▸ **WHAT TO PRODUCE**:
It is required that the lines from the top of the listing through the line with "from mathutils.bvhtree import BVHTree" be reproduced exactly, excluding pictures.

##### DATA BLOCK

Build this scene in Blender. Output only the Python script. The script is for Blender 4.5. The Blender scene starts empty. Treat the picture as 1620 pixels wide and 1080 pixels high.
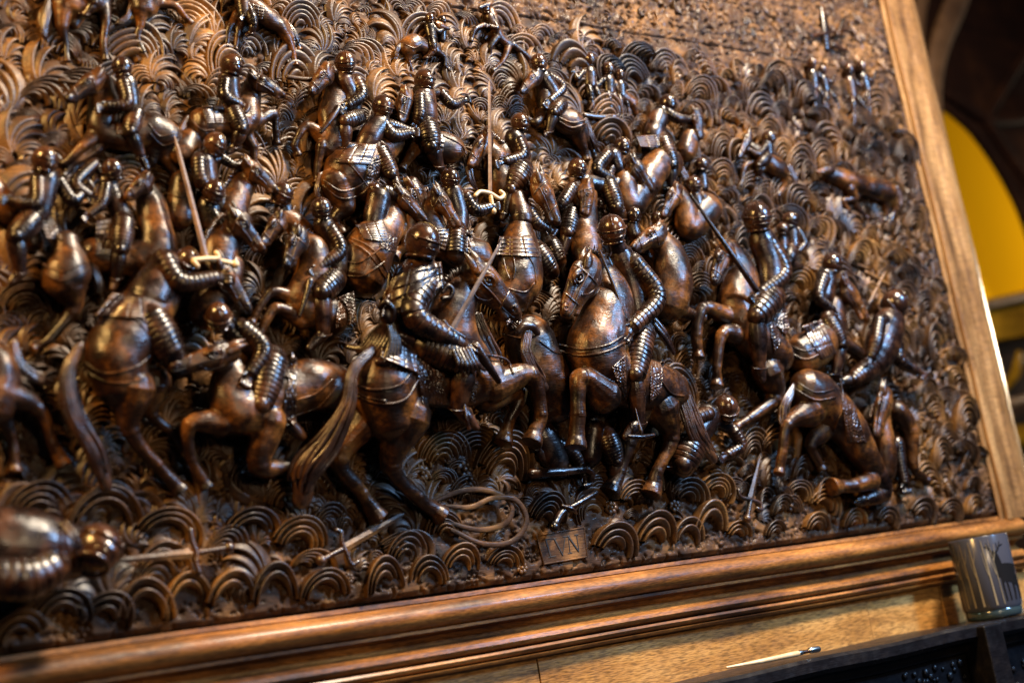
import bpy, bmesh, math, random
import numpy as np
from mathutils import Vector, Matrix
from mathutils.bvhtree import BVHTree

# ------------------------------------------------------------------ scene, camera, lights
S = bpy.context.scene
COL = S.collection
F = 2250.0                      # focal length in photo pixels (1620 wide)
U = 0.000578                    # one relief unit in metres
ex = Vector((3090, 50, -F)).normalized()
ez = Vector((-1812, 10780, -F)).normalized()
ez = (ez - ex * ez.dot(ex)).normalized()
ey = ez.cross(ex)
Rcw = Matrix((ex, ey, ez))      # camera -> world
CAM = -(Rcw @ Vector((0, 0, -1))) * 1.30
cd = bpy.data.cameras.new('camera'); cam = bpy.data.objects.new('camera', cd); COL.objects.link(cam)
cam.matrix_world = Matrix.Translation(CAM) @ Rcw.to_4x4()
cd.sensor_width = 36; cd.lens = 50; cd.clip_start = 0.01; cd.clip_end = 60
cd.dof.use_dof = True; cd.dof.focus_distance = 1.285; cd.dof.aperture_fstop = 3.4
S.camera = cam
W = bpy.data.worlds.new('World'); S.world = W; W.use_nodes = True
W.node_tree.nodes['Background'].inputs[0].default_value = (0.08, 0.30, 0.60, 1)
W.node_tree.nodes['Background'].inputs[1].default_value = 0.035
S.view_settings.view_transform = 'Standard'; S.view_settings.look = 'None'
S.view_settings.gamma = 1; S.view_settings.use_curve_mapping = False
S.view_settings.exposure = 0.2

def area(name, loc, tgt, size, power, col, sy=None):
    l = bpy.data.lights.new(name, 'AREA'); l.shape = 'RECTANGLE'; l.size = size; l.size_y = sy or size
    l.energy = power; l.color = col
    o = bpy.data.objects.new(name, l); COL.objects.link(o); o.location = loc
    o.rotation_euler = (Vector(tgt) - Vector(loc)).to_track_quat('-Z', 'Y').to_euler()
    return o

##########

▸ **TASK RESPONSE**:
Build this scene in Blender. Output only the Python script. The script is for Blender 4.5. The Blender scene starts empty. Treat the picture as 1620 pixels wide and 1080 pixels high.
import bpy, bmesh, math, random
import numpy as np
from mathutils import Vector, Matrix
from mathutils.bvhtree import BVHTree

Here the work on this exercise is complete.